Your output must consist solely of the lines from the "Write a Blender" line through the "SOFFIT = 2.44" line, exactly as written, without images.

====

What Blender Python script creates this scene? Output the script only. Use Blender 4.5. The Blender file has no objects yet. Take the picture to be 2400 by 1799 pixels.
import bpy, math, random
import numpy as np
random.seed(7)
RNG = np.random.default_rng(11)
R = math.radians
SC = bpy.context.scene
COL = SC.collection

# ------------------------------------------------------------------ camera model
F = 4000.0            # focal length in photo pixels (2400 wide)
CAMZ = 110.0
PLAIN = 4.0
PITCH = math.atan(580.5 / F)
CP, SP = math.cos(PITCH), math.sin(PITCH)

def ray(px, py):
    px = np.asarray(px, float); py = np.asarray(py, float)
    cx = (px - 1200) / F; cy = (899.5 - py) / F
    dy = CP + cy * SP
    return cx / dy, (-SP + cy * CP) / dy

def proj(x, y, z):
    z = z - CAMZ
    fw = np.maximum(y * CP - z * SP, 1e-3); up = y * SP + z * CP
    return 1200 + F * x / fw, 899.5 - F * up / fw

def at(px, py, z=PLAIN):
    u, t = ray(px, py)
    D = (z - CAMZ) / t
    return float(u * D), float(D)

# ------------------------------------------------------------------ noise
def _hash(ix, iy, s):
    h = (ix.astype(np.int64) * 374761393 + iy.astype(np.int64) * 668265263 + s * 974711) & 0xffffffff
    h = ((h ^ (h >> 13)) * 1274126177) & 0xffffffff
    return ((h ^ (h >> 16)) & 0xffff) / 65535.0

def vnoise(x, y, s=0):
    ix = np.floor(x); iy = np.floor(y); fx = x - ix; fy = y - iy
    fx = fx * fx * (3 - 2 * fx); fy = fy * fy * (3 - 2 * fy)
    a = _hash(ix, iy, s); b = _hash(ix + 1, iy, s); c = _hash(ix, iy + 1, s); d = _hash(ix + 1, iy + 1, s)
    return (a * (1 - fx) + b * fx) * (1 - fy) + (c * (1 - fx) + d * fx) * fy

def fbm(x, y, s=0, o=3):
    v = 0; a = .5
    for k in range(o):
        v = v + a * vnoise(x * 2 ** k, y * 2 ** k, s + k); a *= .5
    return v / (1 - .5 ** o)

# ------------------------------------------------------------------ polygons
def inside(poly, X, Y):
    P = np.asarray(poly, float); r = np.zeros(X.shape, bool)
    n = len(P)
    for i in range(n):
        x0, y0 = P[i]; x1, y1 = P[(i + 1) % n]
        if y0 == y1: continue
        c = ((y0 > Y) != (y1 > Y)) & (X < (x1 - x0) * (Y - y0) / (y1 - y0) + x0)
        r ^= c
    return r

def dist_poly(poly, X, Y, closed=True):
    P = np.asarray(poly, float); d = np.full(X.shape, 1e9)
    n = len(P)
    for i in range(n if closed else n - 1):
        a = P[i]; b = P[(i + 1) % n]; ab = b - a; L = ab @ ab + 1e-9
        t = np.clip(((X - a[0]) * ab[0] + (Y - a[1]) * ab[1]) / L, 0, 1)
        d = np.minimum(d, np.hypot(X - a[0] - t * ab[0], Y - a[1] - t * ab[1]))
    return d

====

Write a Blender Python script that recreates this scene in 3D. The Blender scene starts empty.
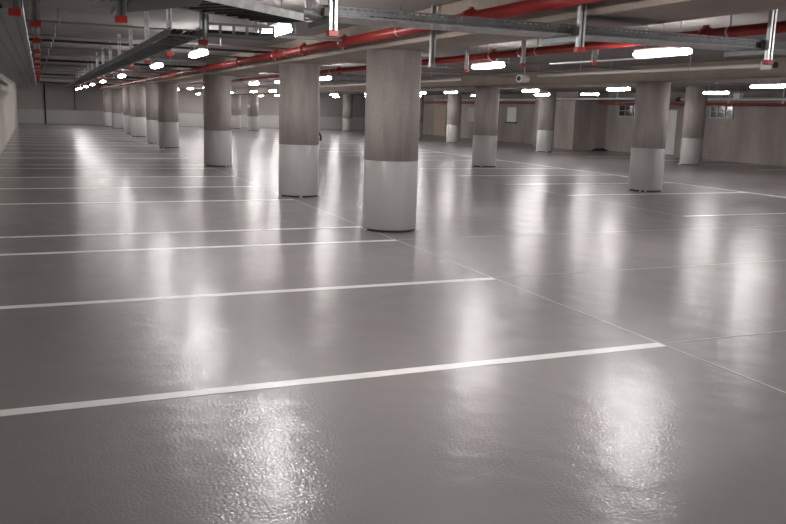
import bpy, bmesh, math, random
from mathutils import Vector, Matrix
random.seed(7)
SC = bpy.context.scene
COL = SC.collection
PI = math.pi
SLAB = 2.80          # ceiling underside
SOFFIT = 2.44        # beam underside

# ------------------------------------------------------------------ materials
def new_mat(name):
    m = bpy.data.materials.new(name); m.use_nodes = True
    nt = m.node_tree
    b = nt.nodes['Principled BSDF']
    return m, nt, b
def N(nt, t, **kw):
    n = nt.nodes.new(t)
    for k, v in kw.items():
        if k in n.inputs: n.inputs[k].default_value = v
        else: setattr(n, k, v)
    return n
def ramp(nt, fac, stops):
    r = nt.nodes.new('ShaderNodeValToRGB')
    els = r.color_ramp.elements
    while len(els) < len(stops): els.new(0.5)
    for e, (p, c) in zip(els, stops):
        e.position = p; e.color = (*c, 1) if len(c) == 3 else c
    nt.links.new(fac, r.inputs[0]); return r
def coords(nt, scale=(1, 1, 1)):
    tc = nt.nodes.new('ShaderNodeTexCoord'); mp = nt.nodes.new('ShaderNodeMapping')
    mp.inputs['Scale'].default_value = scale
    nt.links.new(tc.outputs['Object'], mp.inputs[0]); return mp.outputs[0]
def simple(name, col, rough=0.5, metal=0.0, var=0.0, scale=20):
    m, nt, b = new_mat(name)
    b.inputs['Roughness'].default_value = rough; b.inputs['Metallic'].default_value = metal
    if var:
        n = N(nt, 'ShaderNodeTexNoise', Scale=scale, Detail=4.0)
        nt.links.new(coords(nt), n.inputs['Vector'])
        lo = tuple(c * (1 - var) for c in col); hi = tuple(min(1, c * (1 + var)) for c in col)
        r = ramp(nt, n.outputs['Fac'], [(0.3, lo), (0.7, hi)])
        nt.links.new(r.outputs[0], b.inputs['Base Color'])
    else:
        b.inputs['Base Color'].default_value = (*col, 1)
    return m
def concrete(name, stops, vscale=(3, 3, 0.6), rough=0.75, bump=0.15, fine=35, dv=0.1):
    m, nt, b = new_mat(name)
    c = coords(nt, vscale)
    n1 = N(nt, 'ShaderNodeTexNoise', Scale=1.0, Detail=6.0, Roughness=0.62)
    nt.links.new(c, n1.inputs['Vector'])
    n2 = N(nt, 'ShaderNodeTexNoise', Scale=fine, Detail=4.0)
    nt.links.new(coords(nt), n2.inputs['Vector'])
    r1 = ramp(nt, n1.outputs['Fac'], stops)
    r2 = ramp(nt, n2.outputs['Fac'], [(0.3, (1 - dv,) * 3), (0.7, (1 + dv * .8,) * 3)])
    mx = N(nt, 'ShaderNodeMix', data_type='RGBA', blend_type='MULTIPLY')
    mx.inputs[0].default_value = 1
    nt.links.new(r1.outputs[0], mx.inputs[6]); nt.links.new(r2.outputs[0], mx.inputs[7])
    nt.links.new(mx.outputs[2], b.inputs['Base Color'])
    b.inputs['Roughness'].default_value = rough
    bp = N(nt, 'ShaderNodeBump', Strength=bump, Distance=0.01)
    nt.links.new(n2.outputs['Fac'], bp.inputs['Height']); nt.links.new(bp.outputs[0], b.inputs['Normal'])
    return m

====

Output for this exercise:
Write a Blender Python script that recreates this scene in 3D. The Blender scene starts empty.
import bpy, bmesh, math, random
from mathutils import Vector, Matrix
random.seed(7)
SC = bpy.context.scene
COL = SC.collection
PI = math.pi
SLAB = 2.80          # ceiling underside
SOFFIT = 2.44        # beam underside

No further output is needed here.